A young social media star with cerebral palsy says Facebook refused to take action after scammers used her content to set up a fake account and make money from her fans.

Grace Wolstenholme, 20, who has 1.3m followers on TikTok, says she has lost income from not posting videos after she was advised by the police to stop. Content she put on TikTok and on Instagram was being stolen and posted on Facebook by someone pretending to be her.

The fake Facebook account registered as a creator, which means it is eligible for fans to send stars and gifts that can be turned into money.

Facebook pays creators $0.01 (£0.008) for every star they receive. That means if you get 100 you’ll earn $1.00. Even though each star generates a small fee, it can become a source of revenue for those with big followings.


It is not clear whether the scammers have received payments in this way, but the fake account has built up 50,000 followers since it was launched.

Wolstenholme had been trying to get the Facebook account removed for five months, reporting it to Meta – the Facebook and Instagram owner – as well as Action Fraud, which investigates scams and cybercrime. However, Meta only removed the account on Wednesday this week, the day the Guardian flagged it to them. They did not provide a comment.

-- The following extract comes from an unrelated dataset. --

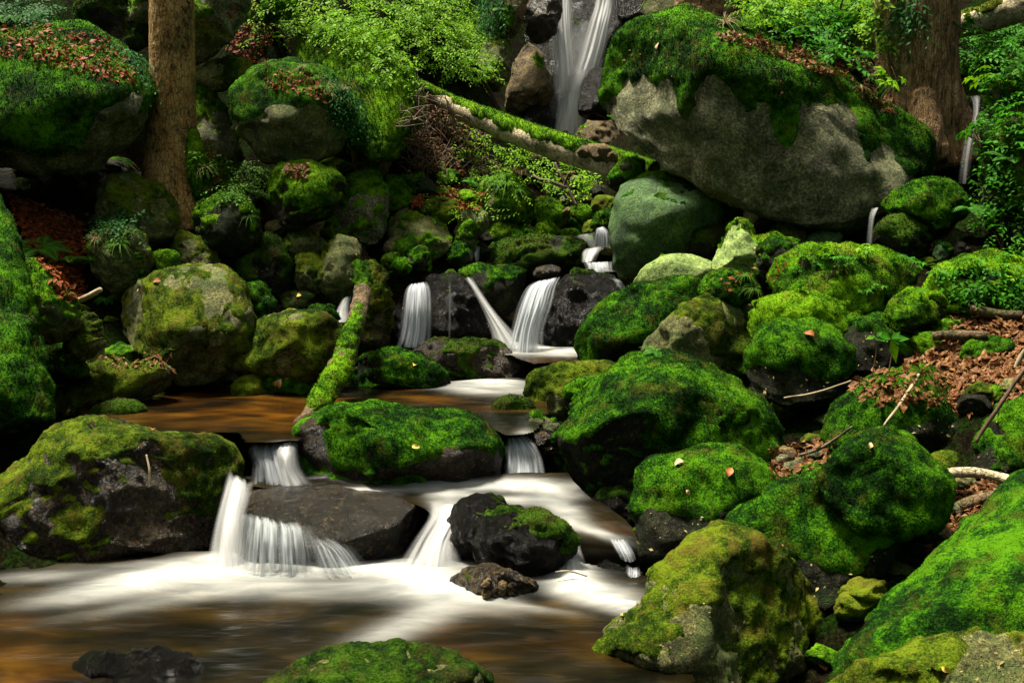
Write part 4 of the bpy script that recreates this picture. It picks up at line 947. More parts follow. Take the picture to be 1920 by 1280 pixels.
sprays([(1400,20),(1560,20),(1600,100),(1640,150),(1580,150),(1450,80)], 200, 'leaf', "broad-leaved herbs behind the giant boulder", 34, hgt=(.05, .25), leaf=.075)
sprays([(750,330),(990,310),(990,420),(800,410)], 60, 'leaf_bright', "sparse small herbs in the centre of the slope", 35, hgt=(.02, .12), leaf=.04)
sprays([(160,425),(250,400),(270,430),(200,450)], 90, 'leaf_blue', "small round herbs above the wide block boulder", 36, hgt=(.02, .1), leaf=.04)
sprays([(380,300),(480,320),(490,380),(420,370)], 200, 'grass', "grassy herbs at the foot of the spruce", 37, hgt=(.02, .1), leaf=.04)

# brushwood
rng = np.random.default_rng(77); VV, FF, k = [], [], 0
for x, y in in_poly([(760,200),(800,170),(860,220),(940,280),(900,330),(780,340),(750,280)], 170, rng):
    h = hit(x, y)
    if not h: continue
    c = h[0]; d = unit(np.array([rng.normal() * .7, -.2 + rng.normal() * .4, rng.normal() * .9])); L = rng.uniform(.15, .55)
    V, Fc, N = tube([c - d * L * .4 + [0, -.04, .03], c + rng.normal(size=3) * .03 + [0, -.1, .05], c + d * L * .6 + [0, -.06, -.02]], [.006, .006, .002], nseg=4, sub=3, cap=False)
    VV.append(V); FF.append(Fc + k); k += len(V)
link('brushwood', mesh_np('brushwood', np.concatenate(VV), np.concatenate(FF), M['twig']), (0, 0, 0), None, "tangle of dead brown twigs at the upper end of the fallen log", 'brushwood')["kind"] = "stuff"

# prototypes of single plants -----------------------------------------------------------------
def copy_tree(o):
    c = o.copy(); COL.objects.link(c)
    for ch in o.children:
        d = ch.copy(); COL.objects.link(d); d.parent = c
    return c
def make_herb(seed, n=9, hgt=.22, leaf=.07, mat='leaf'):
    rng = np.random.default_rng(seed); VV, FF, k = [], [], 0; C, D_, N_, L_ = [], [], [], []
    for i in range(n):
        a = rng.uniform(0, 6.283); r = rng.uniform(.02, .5) * hgt; t_ = np.array([math.cos(a) * r * 1.3, math.sin(a) * r * 1.3, hgt * rng.uniform(.5, 1)])
        V, Fc, _ = tube([(0, 0, -.03), t_ * [.35, .35, .6], t_], [.0035, .003, .0015], nseg=5, sub=3, cap=False); VV.append(V); FF.append(Fc + k); k += len(V)
        for j in range(5):
            b = a + (j - 2) * .85; d = unit(np.array([math.cos(b), math.sin(b), rng.uniform(-.3, .15)]))
            C.append(t_); D_.append(d); N_.append(unit(np.array([rng.normal() * .2, rng.normal() * .2, 1]))); L_.append(leaf * rng.uniform(.7, 1.15))
    C = np.array(C); L_ = np.array(L_)
    V, Fc = leaf_quads(C, np.array(D_), np.array(N_), L_, L_ * .5, .25)
    o = link('leafy_plant', None, (0, 0, -50))
    link('stems', mesh_np('stems', np.concatenate(VV), np.concatenate(FF), M['twig' if seed % 2 else 'leaf']), (0, 0, 0), o)
    link('leaves', mesh_np('leaves', V, Fc, M[mat], smooth=False), (0, 0, 0), o)
    return o
def make_fern(seed, n=7, L=.35, droop=1.0, mat='fern'):
    rng = np.random.default_rng(seed); o = link('fern', None, (0, 0, -50))
    for i in range(n):
        a = i / n * 6.283 + rng.normal() * .2; d = np.array([math.cos(a), math.sin(a), 0]); up = np.array([0, 0, 1.])
        LL = L * rng.uniform(.75, 1.1); C, D_, N_, Ls = [], [], [], []; pts = []
        for j in range(22):
            t_ = j / 21; p = d * LL * t_ + up * LL * (.75 * t_ - droop * .75 * t_ * t_); pts.append(p)
            tg = unit(d + up * (.75 - droop * 1.5 * t_)); sd_ = np.cross(tg, up); nn = np.cross(sd_, tg)
            for s_ in (-1, 1):
                C.append(p); D_.append(unit(sd_ * s_ + tg * .35 - nn * .15)); N_.append(nn); Ls.append(LL * .26 * math.sin(math.pi * (t_ * .85 + .12)) + .004)
        C = np.array(C); Ls = np.array(Ls); V, Fc = leaf_quads(C, np.array(D_), np.array(N_), Ls, np.full(len(C), LL * .045), .15)
        V2, F2, _ = tube(pts[::5] + [pts[-1]], [.004, .004, .003, .002, .001, .001][:len(pts[::5]) + 1], nseg=4, sub=3, cap=False)
        link('frond', mesh_np('frond', np.concatenate([V, V2]), np.concatenate([Fc, F2 + len(V)]), M[mat], smooth=False), (0, 0, 0), o)
    return o
def make_tuft(seed, n=46, L=.3, mat='grass'):
    rng = np.random.default_rng(seed); V, Fc = [], []
    for i in range(n):
        a = rng.uniform(0, 6.283); d = np.array([math.cos(a), math.sin(a), 0]); s_ = np.array([-math.sin(a), math.cos(a), 0]); LL = L * rng.uniform(.5, 1.1); w = .004
        lean = rng.uniform(.35, 1.0); b = len(V)
        for j in range(5):
            t_ = j / 4; p = d * LL * lean * t_ + np.array([0, 0, LL * (.8 * t_ - 1.25 * lean * t_ * t_)]); ww = w * (1 - t_ * .85)
            V += [p - s_ * ww, p + s_ * ww]
        for j in range(4): Fc.append((b + j * 2, b + j * 2 + 1, b + j * 2 + 3, b + j * 2 + 2))
    return link('grass_tuft', mesh_np('grass_tuft', np.array(V), Fc, M[mat], smooth=False), (0, 0, -50))
rngP = np.random.default_rng(99)
ORD = ['leftmost', 'second from left', 'third from left', 'fourth from left', 'fifth from left', 'sixth from left', 'seventh from left', 'eighth from left', 'ninth from left',
       'tenth from left', 'eleventh from left', 'twelfth from left', 'thirteenth from left', 'fourteenth from left', 'fifteenth from left', 'sixteenth from left', 'seventeenth from left', 'eighteenth from left']
def ordinal(os_, label, cat=None):
    os_ = sorted(os_, key=lambda o: o.location[0] / o.location[1])
    for i, o in enumerate(os_):
        o['label'] = label + (', ' + (ORD[i] if i < len(os_) - 1 or i == 0 else 'rightmost') if len(os_) > 1 else '')
def place(protos, spots, label, cat, group, sc=(.8, 1.2), tilt=.2):
    made = []
    for (x, y) in spots:
        h = hit(x, y)
        if not h: continue
        o = copy_tree(protos[rngP.integers(len(protos))]); o.location = h[0]
        s_ = rngP.uniform(*sc); o.scale = (s_, s_, s_)
        n = h[1]; o.rotation_euler = (-.25 + rngP.normal() * tilt - n[1] * .2, rngP.normal() * tilt + n[0] * .3, rngP.uniform(0, 6.28))
        o['label'] = label; o['category'] = cat
        if group: o['group'] = group
        made.append(o)
    ordinal(made, label)
herbs = [make_herb(1), make_herb(2, 7, .16, .06), make_herb(3, 12, .28, .075, 'leaf'), make_herb(4, 8, .2, .065, 'leaf_bright')]
ferns = [make_fern(1), make_fern(2, 6, .28, .8), make_fern(3, 9, .4, 1.1)]
tufts = [make_tuft(1), make_tuft(2, 40, .22), make_tuft(3, 40, .26, 'straw')]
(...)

Wolstenholme found the imitation account and reported it to Meta on January 2024 via its in-app tools. Accounts that impersonate someone else are against its community guidelines.

Wolstenholme went to the police in January and again in March after she realised the person running the fake account was attempting to make money. She was advised to go to Action Fraud and also take some time off social media. She reported the account to Action Fraud on 14 April this year and heard back from them a month later. It said it could not “identify a line of inquiry which a law enforcement organisation in the United Kingdom could pursue”.

Wolstenholme said taking time off TikTok “was quite a bit of a financial loss”.

She added: “TikTok isn’t just my job – it’s also a distraction from my mental health. I love posting and being able to spread awareness of cerebral palsy. Even though it is a common disability, there is still so much lack of knowledge and understanding on it. I am passionate about raising awareness of my disability.

“I tried my best to let people know that the Facebook page is not me by posting daily Instagram stories about it and telling everyone to report the page. I even posted a video on TikTok telling everyone: ‘The Facebook page is not me, they are stealing my content, please report it’.”

Action Fraud has been approached for comment.